Write out each line in which the string "were" is present.

- [Records shown]:
● ● ● ●
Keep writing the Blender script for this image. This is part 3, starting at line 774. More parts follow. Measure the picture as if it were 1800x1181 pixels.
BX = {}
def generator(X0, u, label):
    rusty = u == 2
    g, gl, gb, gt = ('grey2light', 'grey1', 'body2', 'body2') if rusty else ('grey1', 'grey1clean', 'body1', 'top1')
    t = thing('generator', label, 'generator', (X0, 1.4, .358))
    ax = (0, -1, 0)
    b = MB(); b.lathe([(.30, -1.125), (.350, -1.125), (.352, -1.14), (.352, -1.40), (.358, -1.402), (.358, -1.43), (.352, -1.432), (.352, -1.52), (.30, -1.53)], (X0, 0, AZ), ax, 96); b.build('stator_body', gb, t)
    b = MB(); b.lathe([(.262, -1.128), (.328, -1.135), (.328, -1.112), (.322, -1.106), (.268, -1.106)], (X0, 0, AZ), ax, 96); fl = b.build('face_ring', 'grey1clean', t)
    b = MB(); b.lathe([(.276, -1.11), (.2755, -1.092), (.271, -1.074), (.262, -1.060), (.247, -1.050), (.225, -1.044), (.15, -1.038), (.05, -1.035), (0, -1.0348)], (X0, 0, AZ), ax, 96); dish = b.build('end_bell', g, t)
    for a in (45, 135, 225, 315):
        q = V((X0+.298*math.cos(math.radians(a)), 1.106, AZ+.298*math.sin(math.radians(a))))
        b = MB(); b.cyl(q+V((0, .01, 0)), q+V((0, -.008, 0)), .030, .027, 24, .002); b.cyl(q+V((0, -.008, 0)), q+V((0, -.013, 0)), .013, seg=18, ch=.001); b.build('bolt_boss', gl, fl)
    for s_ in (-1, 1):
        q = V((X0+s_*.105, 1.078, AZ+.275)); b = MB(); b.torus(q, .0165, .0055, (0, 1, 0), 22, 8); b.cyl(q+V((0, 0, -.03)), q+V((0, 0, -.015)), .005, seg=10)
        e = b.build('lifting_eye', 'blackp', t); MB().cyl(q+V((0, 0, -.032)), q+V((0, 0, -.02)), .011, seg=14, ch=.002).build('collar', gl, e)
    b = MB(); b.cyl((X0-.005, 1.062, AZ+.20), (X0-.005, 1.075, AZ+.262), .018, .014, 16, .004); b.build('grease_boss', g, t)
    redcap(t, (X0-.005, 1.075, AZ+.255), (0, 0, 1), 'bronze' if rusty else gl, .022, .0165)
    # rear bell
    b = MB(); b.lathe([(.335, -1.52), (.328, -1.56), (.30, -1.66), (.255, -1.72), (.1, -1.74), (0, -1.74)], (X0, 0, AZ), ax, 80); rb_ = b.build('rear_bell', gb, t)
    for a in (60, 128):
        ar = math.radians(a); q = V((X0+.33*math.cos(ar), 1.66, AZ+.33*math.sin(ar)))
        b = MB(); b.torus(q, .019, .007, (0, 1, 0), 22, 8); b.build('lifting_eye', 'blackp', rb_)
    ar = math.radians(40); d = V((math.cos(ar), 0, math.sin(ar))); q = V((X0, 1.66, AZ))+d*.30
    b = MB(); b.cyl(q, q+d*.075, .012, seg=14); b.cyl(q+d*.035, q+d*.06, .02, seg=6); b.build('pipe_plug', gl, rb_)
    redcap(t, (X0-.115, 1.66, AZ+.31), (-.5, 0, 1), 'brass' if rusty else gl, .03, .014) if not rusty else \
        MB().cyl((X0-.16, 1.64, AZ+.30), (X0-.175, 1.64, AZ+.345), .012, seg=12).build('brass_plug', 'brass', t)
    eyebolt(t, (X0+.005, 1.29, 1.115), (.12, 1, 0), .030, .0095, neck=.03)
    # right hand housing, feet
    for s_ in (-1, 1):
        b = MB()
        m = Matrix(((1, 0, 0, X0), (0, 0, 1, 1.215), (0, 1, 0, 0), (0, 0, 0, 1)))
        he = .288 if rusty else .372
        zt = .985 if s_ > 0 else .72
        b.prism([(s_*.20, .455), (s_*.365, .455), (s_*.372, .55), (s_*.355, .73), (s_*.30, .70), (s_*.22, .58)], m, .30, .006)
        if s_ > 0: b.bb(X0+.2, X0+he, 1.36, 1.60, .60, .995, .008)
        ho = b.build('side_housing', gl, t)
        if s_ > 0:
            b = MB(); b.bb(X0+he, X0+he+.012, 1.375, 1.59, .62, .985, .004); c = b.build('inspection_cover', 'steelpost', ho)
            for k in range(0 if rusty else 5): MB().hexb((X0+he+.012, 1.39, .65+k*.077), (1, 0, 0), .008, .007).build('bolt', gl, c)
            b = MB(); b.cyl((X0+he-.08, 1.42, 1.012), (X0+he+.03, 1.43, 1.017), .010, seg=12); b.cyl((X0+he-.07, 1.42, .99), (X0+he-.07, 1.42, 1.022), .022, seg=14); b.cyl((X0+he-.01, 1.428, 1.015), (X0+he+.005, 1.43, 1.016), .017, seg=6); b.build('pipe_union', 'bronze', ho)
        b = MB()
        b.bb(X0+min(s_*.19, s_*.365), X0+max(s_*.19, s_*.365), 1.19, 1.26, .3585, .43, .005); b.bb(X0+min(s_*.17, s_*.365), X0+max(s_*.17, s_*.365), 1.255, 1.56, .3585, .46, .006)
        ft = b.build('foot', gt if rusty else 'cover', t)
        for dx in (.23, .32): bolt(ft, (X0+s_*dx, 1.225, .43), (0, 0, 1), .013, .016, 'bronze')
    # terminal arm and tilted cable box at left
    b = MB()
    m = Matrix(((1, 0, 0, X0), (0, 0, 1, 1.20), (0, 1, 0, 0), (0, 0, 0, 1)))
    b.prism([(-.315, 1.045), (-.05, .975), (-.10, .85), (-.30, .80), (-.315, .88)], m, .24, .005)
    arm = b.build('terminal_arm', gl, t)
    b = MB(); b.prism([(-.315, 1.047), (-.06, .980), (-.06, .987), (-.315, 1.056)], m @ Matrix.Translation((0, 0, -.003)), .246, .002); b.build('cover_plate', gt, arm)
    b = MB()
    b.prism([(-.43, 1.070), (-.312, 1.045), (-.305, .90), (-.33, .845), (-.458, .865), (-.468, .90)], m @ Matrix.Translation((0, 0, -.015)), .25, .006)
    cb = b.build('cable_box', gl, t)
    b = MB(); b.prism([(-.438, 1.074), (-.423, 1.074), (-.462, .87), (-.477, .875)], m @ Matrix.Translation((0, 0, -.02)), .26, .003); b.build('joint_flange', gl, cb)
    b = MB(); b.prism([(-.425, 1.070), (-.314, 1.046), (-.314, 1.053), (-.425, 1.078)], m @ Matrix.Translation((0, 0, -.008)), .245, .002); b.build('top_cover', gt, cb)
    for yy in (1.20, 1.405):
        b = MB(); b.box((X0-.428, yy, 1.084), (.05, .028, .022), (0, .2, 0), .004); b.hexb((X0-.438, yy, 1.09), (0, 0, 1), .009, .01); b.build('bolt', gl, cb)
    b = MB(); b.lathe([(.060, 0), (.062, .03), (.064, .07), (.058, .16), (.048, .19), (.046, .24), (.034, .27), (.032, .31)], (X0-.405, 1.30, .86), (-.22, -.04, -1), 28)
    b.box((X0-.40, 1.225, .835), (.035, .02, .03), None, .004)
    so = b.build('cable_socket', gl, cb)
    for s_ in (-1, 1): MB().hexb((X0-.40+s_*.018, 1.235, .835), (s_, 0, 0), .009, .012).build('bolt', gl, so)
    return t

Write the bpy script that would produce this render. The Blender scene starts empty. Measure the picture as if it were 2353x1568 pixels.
● ● ● ●
- [Response to the exercise]:
Keep writing the Blender script for this image. This is part 3, starting at line 774. More parts follow. Measure the picture as if it were 1800x1181 pixels.
Write the bpy script that would produce this render. The Blender scene starts empty. Measure the picture as if it were 2353x1568 pixels.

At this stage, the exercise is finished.